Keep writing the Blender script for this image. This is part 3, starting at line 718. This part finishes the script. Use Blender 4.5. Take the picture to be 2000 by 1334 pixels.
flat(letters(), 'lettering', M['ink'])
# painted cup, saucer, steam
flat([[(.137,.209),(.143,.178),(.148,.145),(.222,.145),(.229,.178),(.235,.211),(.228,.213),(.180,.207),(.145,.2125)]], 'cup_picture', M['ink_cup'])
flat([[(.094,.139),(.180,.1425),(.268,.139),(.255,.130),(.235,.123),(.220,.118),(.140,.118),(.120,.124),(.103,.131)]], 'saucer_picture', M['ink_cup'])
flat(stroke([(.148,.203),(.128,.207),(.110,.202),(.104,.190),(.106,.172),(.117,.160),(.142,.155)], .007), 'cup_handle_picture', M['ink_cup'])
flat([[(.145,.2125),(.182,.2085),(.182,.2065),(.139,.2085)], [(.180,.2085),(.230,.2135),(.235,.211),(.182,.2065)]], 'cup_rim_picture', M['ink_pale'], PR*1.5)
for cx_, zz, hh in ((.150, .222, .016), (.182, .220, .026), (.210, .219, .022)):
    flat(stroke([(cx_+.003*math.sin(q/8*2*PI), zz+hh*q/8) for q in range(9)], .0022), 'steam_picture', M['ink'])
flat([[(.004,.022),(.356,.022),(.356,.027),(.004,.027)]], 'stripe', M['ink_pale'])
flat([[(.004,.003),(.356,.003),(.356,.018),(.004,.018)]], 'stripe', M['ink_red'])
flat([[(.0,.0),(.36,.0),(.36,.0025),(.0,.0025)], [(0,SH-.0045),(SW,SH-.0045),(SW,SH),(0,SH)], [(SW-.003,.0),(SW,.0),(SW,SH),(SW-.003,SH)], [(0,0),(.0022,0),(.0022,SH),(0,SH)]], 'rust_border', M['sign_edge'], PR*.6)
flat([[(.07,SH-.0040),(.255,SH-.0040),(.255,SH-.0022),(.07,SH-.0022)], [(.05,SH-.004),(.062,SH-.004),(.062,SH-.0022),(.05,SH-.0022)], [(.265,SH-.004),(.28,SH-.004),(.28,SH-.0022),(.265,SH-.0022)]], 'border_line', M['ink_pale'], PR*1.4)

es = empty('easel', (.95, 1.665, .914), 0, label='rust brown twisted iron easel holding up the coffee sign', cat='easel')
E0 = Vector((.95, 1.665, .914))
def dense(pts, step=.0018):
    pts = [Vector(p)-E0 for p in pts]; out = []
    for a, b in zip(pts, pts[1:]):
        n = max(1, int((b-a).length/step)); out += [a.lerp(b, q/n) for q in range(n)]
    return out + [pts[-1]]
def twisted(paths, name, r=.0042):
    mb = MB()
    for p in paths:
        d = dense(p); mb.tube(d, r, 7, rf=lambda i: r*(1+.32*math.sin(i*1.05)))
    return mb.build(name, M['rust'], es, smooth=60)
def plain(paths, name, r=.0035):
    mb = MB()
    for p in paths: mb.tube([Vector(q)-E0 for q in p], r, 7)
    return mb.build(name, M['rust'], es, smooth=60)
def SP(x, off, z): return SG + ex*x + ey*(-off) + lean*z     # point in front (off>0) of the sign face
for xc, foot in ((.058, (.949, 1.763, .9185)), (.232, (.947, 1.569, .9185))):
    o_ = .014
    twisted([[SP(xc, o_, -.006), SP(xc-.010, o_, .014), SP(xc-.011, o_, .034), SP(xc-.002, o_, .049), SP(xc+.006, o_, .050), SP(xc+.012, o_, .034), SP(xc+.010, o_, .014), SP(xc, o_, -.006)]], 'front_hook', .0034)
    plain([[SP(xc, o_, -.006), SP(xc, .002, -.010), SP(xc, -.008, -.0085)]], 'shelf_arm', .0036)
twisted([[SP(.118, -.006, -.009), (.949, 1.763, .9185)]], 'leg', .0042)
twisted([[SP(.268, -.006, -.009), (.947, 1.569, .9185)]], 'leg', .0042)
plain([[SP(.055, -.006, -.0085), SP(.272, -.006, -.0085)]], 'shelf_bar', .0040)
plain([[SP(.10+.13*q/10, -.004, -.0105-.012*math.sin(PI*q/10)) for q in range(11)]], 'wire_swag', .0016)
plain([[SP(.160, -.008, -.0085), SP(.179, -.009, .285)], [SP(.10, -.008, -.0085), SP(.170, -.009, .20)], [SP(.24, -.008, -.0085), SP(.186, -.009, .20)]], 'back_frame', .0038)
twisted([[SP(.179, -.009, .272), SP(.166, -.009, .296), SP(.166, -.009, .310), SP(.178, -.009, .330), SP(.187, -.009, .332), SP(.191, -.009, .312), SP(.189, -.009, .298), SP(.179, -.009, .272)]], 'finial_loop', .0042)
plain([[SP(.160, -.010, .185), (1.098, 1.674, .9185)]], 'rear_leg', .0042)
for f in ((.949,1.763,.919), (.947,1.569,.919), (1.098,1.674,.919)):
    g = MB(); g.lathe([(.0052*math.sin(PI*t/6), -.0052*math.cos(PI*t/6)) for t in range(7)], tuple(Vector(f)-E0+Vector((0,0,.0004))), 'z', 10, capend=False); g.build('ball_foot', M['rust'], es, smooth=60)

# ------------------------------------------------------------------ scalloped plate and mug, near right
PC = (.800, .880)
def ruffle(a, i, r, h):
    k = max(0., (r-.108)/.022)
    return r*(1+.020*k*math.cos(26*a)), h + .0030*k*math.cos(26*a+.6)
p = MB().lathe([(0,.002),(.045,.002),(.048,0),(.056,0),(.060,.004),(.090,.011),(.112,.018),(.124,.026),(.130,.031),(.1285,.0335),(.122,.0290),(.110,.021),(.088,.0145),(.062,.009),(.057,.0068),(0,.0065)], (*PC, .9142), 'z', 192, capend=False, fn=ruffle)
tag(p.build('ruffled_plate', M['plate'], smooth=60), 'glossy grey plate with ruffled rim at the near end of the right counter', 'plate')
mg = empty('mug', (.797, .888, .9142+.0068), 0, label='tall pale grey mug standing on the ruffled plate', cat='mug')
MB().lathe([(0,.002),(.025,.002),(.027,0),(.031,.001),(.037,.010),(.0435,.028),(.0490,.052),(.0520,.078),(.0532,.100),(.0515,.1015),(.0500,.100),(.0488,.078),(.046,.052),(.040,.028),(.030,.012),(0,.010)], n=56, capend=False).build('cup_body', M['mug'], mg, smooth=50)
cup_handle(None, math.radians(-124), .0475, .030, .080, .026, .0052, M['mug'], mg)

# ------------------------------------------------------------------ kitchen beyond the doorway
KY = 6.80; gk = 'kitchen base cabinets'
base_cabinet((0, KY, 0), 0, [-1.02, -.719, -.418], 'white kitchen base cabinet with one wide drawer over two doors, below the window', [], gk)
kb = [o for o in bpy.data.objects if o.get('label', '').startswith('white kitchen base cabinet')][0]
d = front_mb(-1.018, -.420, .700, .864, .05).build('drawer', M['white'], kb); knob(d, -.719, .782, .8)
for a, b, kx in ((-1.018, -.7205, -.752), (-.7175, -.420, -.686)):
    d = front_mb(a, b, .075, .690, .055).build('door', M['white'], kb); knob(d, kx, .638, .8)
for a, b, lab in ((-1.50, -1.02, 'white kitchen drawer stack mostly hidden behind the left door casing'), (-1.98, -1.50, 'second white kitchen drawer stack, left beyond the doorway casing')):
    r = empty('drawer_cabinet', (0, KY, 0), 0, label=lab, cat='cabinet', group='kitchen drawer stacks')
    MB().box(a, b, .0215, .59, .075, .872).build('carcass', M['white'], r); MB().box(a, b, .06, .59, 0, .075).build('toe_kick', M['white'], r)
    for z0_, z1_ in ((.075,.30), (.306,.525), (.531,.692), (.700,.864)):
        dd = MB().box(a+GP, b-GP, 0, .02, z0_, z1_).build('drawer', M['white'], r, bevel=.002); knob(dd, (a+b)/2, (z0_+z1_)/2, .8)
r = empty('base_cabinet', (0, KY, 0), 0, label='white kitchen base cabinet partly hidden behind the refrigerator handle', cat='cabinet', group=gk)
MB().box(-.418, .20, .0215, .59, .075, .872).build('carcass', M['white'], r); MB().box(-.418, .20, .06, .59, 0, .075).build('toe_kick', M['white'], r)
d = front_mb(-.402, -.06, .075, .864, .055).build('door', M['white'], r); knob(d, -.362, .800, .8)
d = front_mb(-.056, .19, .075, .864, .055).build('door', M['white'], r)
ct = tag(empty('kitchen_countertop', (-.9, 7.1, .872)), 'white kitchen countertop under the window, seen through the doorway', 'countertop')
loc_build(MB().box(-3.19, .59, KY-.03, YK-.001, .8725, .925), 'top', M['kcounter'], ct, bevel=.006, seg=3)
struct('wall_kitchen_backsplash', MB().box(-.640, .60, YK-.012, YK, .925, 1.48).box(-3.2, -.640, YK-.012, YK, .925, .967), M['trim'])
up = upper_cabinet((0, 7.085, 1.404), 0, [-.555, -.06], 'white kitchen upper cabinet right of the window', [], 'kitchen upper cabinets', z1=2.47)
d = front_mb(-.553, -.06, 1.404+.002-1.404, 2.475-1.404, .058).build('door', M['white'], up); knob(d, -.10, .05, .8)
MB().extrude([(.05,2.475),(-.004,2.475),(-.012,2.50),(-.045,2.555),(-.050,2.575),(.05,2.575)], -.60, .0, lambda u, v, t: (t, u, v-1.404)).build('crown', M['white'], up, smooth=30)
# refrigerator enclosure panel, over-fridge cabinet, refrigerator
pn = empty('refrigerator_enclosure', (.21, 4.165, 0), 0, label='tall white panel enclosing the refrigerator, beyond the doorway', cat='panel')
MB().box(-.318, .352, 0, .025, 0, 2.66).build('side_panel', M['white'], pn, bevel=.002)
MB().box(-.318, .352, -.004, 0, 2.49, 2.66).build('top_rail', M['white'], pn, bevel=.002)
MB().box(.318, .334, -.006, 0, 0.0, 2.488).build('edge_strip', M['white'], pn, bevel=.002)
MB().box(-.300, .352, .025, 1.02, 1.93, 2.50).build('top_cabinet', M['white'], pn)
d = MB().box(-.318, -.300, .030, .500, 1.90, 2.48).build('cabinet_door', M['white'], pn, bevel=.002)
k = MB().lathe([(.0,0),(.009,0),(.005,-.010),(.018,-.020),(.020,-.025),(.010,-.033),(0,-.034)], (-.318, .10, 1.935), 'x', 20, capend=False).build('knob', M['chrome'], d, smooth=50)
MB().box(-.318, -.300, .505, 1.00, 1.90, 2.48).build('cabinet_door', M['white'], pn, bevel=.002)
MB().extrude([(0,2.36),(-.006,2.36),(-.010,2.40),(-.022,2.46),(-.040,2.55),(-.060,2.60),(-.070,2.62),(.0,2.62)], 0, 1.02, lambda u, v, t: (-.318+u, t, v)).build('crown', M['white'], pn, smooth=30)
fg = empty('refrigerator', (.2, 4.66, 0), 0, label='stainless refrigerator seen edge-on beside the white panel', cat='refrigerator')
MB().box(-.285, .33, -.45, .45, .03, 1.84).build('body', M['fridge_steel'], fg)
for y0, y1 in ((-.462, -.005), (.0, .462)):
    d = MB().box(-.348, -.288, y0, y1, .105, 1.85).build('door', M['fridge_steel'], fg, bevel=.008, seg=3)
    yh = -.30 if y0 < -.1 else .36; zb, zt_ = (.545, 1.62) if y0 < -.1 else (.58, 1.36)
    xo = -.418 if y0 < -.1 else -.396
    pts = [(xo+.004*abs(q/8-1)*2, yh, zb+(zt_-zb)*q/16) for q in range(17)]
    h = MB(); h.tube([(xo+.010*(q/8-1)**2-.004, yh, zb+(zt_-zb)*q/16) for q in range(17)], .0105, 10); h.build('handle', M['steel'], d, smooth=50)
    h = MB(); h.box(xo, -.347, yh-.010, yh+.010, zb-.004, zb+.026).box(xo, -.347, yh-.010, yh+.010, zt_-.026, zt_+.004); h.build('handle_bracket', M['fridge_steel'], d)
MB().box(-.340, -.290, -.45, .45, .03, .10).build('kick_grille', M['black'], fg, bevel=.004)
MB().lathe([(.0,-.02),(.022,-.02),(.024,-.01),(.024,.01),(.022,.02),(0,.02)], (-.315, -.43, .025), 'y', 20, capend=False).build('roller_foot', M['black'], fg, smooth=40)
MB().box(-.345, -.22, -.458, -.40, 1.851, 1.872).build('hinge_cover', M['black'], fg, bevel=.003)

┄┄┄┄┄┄

● Exercise aim: With both ends included, please retype exactly the lines from the line containing "1.84).build('body', M['fridge_steel'], fg)" to the final line of the data.

● Answer:
MB().box(-.285, .33, -.45, .45, .03, 1.84).build('body', M['fridge_steel'], fg)
for y0, y1 in ((-.462, -.005), (.0, .462)):
    d = MB().box(-.348, -.288, y0, y1, .105, 1.85).build('door', M['fridge_steel'], fg, bevel=.008, seg=3)
    yh = -.30 if y0 < -.1 else .36; zb, zt_ = (.545, 1.62) if y0 < -.1 else (.58, 1.36)
    xo = -.418 if y0 < -.1 else -.396
    pts = [(xo+.004*abs(q/8-1)*2, yh, zb+(zt_-zb)*q/16) for q in range(17)]
    h = MB(); h.tube([(xo+.010*(q/8-1)**2-.004, yh, zb+(zt_-zb)*q/16) for q in range(17)], .0105, 10); h.build('handle', M['steel'], d, smooth=50)
    h = MB(); h.box(xo, -.347, yh-.010, yh+.010, zb-.004, zb+.026).box(xo, -.347, yh-.010, yh+.010, zt_-.026, zt_+.004); h.build('handle_bracket', M['fridge_steel'], d)
MB().box(-.340, -.290, -.45, .45, .03, .10).build('kick_grille', M['black'], fg, bevel=.004)
MB().lathe([(.0,-.02),(.022,-.02),(.024,-.01),(.024,.01),(.022,.02),(0,.02)], (-.315, -.43, .025), 'y', 20, capend=False).build('roller_foot', M['black'], fg, smooth=40)
MB().box(-.345, -.22, -.458, -.40, 1.851, 1.872).build('hinge_cover', M['black'], fg, bevel=.003)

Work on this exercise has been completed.